With an initial funding of HK$443.9 million from the Hong Kong government’s InnoHK Clusters initiative, the AI Chip Center for Emerging Smart Systems (ACCESS) founded by HKUST in collaboration on research with Stanford University, The University of Hong Kong and The Chinese University of Hong Kong, sought to realize ubiquitous AI applications in society seeking to create AI chips that are 1,000 times faster and more energy efficient than that of existing solutions.

Founded in September last year, ACCESS has already launched 14 research projects, with more coming up in the pipeline. The Center aims not only to reap the benefits of a fast-growing AI chip market - expected to reach a value of US$291.5 billion by 20261; but also to nurture talent who can offer customized chip design, and software-hardware co-designed solutions to tech startups and smaller sized companies, so they won’t be stifled from development due to insufficient resources.

The Center’s research work is now supervised by 36 top academics, with over 100 researchers from all participating universities. The team will continue to expand, with ACCESS aiming to recruit and maintain a full-time Center-based research force of between 60 to 80 members.

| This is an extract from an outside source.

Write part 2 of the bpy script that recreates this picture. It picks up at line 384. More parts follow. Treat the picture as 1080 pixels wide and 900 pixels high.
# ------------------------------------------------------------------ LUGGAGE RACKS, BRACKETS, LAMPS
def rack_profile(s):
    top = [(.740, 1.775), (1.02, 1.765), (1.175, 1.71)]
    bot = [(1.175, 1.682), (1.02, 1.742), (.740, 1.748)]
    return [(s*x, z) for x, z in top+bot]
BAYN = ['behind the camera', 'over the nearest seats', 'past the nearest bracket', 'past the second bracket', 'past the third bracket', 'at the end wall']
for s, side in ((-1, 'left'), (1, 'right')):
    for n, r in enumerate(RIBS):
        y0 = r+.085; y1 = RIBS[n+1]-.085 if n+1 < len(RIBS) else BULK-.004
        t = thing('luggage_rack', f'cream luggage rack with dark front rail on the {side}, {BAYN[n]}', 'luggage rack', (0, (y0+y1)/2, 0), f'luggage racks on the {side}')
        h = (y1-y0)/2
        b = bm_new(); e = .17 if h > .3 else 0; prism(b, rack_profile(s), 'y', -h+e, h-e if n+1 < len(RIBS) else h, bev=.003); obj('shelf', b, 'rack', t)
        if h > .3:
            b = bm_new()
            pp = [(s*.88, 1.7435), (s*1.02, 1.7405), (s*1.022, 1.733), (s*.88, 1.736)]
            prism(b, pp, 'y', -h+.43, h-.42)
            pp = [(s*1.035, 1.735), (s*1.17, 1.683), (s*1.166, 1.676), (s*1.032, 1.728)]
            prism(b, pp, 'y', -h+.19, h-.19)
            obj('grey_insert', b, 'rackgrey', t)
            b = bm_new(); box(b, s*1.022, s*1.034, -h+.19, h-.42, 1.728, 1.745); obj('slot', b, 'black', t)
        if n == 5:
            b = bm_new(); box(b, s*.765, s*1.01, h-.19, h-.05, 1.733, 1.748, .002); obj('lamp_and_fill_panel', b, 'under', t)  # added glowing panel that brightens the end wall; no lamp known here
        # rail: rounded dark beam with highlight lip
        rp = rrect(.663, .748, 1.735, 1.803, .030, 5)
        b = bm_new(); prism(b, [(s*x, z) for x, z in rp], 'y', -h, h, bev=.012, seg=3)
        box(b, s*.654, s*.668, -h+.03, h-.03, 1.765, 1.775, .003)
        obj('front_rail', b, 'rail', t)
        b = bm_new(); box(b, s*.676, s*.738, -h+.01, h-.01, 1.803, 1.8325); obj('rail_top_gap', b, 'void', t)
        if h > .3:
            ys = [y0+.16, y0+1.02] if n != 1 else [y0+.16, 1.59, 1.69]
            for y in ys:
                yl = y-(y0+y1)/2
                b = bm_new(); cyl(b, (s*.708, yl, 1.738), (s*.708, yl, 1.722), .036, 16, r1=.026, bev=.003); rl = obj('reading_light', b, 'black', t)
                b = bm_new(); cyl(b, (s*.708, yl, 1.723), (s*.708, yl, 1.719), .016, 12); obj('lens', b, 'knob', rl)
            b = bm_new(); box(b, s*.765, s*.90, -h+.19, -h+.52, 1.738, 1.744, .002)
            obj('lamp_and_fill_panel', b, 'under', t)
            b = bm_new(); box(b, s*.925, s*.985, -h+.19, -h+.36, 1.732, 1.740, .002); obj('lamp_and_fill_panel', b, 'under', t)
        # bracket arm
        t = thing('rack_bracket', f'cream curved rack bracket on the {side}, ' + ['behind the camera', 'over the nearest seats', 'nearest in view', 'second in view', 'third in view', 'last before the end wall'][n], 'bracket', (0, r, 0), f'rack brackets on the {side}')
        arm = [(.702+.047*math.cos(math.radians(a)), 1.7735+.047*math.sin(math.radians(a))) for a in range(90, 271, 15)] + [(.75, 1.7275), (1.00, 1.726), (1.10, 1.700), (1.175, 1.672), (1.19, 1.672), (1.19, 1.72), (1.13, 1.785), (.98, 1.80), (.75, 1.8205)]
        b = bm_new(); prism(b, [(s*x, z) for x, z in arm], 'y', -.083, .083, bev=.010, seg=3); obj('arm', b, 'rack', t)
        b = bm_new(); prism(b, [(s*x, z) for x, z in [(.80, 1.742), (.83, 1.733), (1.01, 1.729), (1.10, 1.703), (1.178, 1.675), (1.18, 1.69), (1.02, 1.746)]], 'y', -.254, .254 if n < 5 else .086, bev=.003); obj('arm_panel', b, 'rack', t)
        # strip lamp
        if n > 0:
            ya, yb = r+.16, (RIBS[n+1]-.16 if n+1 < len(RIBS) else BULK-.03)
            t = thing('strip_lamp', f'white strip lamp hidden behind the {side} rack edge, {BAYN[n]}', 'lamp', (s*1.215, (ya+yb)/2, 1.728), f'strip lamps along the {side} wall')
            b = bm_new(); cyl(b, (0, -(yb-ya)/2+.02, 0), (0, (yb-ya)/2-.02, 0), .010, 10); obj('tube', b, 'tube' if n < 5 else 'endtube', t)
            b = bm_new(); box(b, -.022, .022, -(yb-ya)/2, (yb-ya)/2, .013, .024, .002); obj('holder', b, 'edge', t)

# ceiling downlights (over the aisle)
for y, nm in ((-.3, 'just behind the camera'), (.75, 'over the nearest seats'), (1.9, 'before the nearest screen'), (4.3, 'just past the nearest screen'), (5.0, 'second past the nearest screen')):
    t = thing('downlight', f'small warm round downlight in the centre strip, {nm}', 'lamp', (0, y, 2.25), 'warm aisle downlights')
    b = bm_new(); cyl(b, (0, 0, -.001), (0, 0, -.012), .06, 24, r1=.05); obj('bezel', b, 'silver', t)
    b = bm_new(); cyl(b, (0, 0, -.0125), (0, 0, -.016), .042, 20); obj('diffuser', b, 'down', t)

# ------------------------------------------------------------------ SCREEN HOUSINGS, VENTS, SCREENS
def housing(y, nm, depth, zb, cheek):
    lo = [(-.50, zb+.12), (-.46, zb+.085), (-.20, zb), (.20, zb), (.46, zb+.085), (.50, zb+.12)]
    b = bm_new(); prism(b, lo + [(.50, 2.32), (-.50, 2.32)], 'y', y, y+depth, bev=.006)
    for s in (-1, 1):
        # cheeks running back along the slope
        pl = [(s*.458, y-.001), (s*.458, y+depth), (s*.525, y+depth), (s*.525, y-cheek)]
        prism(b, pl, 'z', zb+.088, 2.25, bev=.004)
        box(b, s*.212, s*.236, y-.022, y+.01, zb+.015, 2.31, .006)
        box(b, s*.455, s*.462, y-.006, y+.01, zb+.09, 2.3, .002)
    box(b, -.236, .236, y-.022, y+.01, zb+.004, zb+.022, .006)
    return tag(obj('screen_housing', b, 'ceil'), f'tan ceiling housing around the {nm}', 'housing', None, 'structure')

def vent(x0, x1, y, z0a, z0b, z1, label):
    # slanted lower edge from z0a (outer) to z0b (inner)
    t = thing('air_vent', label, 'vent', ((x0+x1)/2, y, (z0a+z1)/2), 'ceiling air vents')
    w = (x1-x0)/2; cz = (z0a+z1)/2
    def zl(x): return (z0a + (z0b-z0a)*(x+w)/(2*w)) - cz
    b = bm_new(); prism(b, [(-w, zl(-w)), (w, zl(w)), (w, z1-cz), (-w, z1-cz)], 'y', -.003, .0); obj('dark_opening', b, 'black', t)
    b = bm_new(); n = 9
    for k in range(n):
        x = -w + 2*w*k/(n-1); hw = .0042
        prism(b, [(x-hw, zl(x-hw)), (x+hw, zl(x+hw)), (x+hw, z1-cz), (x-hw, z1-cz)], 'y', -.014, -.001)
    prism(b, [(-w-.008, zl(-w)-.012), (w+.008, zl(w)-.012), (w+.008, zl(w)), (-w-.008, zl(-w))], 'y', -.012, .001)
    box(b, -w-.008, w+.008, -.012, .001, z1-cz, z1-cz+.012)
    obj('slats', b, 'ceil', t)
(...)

“ACCESS is unique on multiple fronts. Its integrated research, development agenda and execution plan effectively close the “Valley of Death” gap between scientific research and deployment of results for impact. Meanwhile, its teams of world-leading experts with complementary expertise not only collaborate well among themselves, but also across universities and industry under an established mechanism,” said Prof. Tim CHENG, HKUST’s Dean of Engineering, Founding Director of ACCESS, and an internationally leading researcher in the fields of Electronic Design Automation (EDA), integrated circuit design and computer architecture.

“We are confident that the consortium will play a leadership role on AI chip design in terms of talent development, producing world-class research results, and successful technology transfer for societal impact,” Prof. Cheng added.

Research work now underway at the Center include exploring the integration of silicon-compatible emerging memory and photonic technologies with scaled silicon chips; novel memory-centric chip architecture and integration of heterogeneous system; development of new design methodologies and design automation tools dedicated for designing AI chips, as well as AI application-algorithm-and-hardware co-optimization aiming to achieve breakthroughs in both speed and energy efficiency of the AI hardware. Two brand-new AI chip prototypes have already been developed and are currently undergoing evaluation and product analysis.